Carbon capture and sequestration (CCS) is becoming newsworthy again as the EPA’s clean power proposal is being contested in the court system.
The Wall Street Journal ran an article this week on CCS, but covered less than half the story. This is typical of the media, but the Wall Street Journal should know better.
CCS is seen as a way to cut CO2 emissions 80% to prevent a climate catastrophe.
Two steps are involved in the CCS process. The first step was not covered by the Wall Street Journal.
- CO2 from the burning of coal or natural gas is captured during the burning process or from the waste stream after burning has taken place. Alternatively, it is heated to form a synthetic gas from which the CO2 can be extracted.

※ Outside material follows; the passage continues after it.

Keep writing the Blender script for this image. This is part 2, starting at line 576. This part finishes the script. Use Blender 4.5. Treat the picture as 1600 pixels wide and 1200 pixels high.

- Captured CO2 is then compressed into a liquid, transported by pipeline to a geologic formation where the liquid CO2 can be injected into the ground and to the geologic formation where the CO2 can be entrapped.
Capturing CO2
Experiments have been conducted for capturing CO2 before, during and after combustion.
Integrated gasification combined cycle (IGCC) power plants cook the coal to form a synthetic gas from which the CO2 can be extracted, allowing the remaining gases, mostly hydrogen, to be burned in a gas turbine to generate electricity.
The coal industry has touted this process as clean coal. Unfortunately, after three such units have been built in the United States, their cost has been shown to be exorbitant at over $6,000 per KW, or about what it costs to build a new nuclear power plant.
Experiments have been done for capturing CO2 while coal is burned in a coal-fired power plant.
Experiments have also been done to capture CO2 from the waste stream of both coal-fired and natural gas power plants.
These experiments have demonstrated that coal-fired power plants must be derated by approximately 30% due to the parasitic loads required for capturing and liquefying the CO2. This means a coal-fired power plant with a rating of 300 MW is converted into a power plant rated 210 MW. In other words, 30% of the electricity generated by the coal-fired power plant is used to capture and compress the CO2.
Natural gas power plants will need to be derated by more than 30% because the waste steam includes less CO2, making it more difficult to capture CO2.
The end result is that a new power plant needs to be built every time three power plants are equipped to capture CO2, to replace the electricity lost from capturing CO2.
One can conclude that it’s possible to capture CO2 from coal-fired and natural gas power plants, but that the cost will be very high.
Sequestration
The captured CO2 must be disposed of underground. This involves transporting the liquid CO2 under high pressures, approximately 2.000 psi, to where it can be disposed of underground. This also was not covered by the Wall Street Journal article.
Transporting CO2 will involve building a series of 24 inch, or larger, pipelines across the United States to transport the liquid CO2 from approximately 400 coal-fired power plants. Additional pipelines would be required for natural gas power plants. The Pacific National Laboratory published a paper concluding that between 11,000 and 23,000 miles of new pipelines would have to be built.
These maps show where pipelines might be located in the United States and Europe.


Once transported to where it might be sequestered, the CO2 must be injected under ground into an appropriate geologic formation.

An atlas has been compiled of potential sites for sequestering CO2. While there are a few examples of where CO2 has been sequestered, e.g., the Sleipner gas field in Norway, Salah in Algeria and in Alberta Canada, none have involved the quantities of CO2 that would have to be sequestered if there was a serious effort to use CCS.
Currently, the largest underground sequestration operation is the Sleipner gas field where one million metric tons of CO2 are injected annually into the saline aquifer under the North Sea.
This compares with 1,800,000,000 metric tons, or 1,800 times the amount sequestered in the Sleipner gas field. This is the amount of CO2 that would have to be sequestered every year if 80% of the CO2 from U.S. power plants were to be captured and sequestered.
Not only is the quantity staggering, but there is no certainty that the CO2 would remain underground for the thousands of years needed to prevent a climate catastrophe, if the CO2 hypothesis is correct.
Other unresolved issues include:
- Ownership of geologic formations
- Legal liability if CO2 escapes or causes harm
- Whether injecting liquid CO2 underground would cause earthquakes
The massive costs associated with CCS, and the uncertainty that the CO2 would remain sequestered underground for centuries leads to the conclusion that CCS is unrealistic.